Toto Wolff can stare down a constructors’ meeting; a camera lens is another matter. The Mercedes boss says his blink-and-you’ll-miss-it turn in F1: The Movie still makes him wince.
“They say it’s great, but I think they’re lying to me,” Wolff told the Wall Street Journal of his cameo. “It makes me cringe.” He remembers being hustled into the scene at Yas Marina right after the Abu Dhabi Grand Prix. No glam squad, no ceremony. “They were like, ‘Let’s do this now.’ They were a bit annoyed with me because I think I did the scene five times. I wanted it to be good — not that the outcome actually was good.”
The film — Brad Pitt fronting as grizzled racer-for-hire Sonny Hayes, drafted by the fictional APEX GP to stop a takeover — finally landed this summer after years of trackside filming and garage access. It sold itself on authenticity, a promise underpinned by two executive producers who know the paddock cold: Lewis Hamilton and Wolff. Their remit was to make it feel like Formula 1, not a pastiche of it.
That didn’t mean either was chasing screen time. Wolff, more comfortable directing strategy than takes, was happy to help shape the story with Pitt, Javier Bardem, director Joe Kosinski and producer Jerry Bruckheimer — “interesting,” he said of those conversations — but the acting bit?

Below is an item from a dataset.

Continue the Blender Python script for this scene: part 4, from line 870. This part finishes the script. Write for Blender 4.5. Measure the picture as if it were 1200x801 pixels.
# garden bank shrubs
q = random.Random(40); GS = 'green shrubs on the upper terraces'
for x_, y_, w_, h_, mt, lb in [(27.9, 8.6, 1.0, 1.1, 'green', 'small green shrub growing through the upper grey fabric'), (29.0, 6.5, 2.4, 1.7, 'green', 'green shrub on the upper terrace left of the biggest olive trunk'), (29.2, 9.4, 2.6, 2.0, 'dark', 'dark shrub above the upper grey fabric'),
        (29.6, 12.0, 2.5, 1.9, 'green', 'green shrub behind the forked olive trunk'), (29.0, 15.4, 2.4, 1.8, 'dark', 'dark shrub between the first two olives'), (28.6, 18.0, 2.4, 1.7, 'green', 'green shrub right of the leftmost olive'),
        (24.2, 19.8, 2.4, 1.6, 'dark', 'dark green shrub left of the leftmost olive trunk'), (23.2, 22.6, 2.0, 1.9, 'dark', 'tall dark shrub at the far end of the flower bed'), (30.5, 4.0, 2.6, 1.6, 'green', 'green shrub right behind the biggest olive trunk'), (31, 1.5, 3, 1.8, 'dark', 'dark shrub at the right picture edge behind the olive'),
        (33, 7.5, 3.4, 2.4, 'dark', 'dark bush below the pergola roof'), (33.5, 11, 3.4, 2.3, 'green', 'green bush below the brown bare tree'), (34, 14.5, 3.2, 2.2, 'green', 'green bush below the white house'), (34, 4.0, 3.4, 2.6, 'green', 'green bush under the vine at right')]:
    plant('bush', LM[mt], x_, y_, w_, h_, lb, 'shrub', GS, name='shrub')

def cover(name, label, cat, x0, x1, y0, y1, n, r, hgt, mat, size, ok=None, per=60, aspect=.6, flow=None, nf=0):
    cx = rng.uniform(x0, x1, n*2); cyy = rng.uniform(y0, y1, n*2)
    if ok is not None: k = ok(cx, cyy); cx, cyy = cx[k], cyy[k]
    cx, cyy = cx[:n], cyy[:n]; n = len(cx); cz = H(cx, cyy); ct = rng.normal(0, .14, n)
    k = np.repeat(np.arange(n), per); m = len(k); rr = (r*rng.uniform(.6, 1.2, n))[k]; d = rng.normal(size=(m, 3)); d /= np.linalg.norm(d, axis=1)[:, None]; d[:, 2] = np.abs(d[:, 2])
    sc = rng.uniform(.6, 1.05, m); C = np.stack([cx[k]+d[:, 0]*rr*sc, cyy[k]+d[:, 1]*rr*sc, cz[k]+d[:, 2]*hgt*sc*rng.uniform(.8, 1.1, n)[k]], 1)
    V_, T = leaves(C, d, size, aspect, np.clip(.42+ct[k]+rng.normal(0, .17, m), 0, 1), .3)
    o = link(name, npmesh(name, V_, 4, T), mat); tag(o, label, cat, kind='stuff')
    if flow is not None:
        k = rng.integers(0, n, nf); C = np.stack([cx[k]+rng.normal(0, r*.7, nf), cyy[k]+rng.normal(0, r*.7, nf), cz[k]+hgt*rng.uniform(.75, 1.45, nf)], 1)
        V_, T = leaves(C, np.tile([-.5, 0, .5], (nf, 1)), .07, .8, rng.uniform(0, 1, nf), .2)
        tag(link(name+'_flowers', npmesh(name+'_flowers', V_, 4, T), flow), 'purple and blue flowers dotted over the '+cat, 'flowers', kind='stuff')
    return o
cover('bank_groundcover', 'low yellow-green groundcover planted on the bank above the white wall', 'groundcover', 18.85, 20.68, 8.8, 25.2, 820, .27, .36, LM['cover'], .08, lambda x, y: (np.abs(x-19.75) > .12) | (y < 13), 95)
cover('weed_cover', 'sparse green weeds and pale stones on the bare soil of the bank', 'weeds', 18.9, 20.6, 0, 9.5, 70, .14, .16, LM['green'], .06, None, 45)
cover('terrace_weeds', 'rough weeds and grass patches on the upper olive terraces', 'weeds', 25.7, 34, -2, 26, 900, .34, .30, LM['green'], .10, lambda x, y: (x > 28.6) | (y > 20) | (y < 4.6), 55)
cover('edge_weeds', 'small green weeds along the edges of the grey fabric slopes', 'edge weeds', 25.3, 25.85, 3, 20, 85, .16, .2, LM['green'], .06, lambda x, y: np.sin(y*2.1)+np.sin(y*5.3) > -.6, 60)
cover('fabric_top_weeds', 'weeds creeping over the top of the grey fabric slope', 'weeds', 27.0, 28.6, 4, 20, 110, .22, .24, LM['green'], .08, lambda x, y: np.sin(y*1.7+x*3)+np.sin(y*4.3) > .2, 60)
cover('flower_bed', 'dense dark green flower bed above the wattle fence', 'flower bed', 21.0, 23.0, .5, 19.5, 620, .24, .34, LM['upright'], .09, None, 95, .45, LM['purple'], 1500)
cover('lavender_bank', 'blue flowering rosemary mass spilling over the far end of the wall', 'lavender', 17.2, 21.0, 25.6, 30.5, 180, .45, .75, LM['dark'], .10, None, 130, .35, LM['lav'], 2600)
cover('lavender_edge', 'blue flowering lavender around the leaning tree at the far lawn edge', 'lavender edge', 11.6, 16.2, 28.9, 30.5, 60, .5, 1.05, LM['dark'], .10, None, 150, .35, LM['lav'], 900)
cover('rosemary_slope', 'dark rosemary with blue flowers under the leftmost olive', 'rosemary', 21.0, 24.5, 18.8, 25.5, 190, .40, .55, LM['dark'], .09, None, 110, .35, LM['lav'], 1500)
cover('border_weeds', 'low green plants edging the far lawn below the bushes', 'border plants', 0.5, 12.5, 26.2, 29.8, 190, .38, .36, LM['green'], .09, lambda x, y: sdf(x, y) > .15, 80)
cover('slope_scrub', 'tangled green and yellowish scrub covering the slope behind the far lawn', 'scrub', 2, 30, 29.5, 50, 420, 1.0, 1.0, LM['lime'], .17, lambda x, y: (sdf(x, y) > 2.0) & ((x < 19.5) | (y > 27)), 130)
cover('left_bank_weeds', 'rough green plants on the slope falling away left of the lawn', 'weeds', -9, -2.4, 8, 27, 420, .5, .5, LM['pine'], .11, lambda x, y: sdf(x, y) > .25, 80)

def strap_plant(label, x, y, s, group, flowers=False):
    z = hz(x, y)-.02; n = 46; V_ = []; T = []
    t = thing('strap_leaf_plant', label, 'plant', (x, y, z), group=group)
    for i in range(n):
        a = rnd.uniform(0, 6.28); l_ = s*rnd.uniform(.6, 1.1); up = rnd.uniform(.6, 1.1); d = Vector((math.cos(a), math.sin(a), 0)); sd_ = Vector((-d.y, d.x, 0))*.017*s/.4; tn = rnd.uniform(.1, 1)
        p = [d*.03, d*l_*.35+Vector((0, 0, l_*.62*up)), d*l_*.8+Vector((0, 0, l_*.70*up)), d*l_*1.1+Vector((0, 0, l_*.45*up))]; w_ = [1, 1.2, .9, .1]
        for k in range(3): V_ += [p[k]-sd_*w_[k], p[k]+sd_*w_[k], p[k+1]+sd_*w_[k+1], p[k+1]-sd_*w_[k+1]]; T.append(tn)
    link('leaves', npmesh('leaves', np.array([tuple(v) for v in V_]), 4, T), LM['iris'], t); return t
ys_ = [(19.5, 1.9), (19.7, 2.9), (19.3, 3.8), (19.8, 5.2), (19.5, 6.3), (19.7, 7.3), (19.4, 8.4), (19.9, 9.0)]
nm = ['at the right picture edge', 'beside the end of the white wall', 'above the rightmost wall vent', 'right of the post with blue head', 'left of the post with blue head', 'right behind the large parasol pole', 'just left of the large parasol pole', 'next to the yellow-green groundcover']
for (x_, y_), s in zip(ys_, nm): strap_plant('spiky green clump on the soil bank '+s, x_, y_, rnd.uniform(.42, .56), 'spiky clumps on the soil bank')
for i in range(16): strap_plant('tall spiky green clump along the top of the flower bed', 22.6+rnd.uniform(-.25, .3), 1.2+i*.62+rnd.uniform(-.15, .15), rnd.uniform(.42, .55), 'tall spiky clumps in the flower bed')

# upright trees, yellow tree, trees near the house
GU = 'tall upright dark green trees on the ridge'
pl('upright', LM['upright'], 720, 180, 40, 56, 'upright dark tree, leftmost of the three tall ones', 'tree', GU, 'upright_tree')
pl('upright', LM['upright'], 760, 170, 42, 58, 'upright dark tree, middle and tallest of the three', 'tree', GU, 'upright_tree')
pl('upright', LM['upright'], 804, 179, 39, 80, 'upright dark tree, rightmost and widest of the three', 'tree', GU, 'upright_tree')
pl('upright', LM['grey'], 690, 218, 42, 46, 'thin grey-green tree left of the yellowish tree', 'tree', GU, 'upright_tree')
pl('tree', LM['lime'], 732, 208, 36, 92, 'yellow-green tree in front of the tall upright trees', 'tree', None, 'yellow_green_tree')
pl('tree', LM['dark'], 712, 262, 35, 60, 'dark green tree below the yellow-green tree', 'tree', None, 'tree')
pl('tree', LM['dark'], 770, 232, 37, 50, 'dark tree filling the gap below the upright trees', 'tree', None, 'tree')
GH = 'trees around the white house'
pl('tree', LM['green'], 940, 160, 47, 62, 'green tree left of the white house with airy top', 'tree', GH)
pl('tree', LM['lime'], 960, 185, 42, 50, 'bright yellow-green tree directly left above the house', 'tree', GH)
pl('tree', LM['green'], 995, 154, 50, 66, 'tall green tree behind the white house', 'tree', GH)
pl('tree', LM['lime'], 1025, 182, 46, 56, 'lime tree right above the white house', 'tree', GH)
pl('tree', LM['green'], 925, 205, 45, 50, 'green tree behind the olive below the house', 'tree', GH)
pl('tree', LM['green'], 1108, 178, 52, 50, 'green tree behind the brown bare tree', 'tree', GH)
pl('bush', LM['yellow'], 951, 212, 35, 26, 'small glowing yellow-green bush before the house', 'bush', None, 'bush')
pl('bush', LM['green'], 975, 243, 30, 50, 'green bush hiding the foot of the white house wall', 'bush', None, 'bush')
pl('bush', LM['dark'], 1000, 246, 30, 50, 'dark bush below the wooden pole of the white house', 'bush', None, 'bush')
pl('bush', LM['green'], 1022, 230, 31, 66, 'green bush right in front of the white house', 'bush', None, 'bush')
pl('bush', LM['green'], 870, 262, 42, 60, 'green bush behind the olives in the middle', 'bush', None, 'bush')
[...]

Less so.
His moment arrives after the movie’s climactic Abu Dhabi chaos, when rising star Joshua Pearce (played by Damson Idris) crashes from the lead. Wolff appears to pull the youngster aside and dangles a lifeline: if Pearce needs a seat, Mercedes would talk. It’s a neat tease, blending fiction with the sport’s well-known, real-world ruthlessness about talent and timing. Wolff even admits he practiced the line in multiple languages before the shoot.
Whether the cameo works is in the eye of the beholder, but the larger project mostly does. The movie has been hailed as the most accurate big-screen take on F1 to date, thanks in part to letting the sport’s power players keep it honest. That Wolff’s inner perfectionist kicked in on set is hardly a surprise; in his world, you run it again until it’s right.
And if he’s still cringing? He’s not the first to find the glow of Hollywood harsher than the floodlights of Abu Dhabi. The difference is that, in Wolff’s paddock, there’s always another run at it.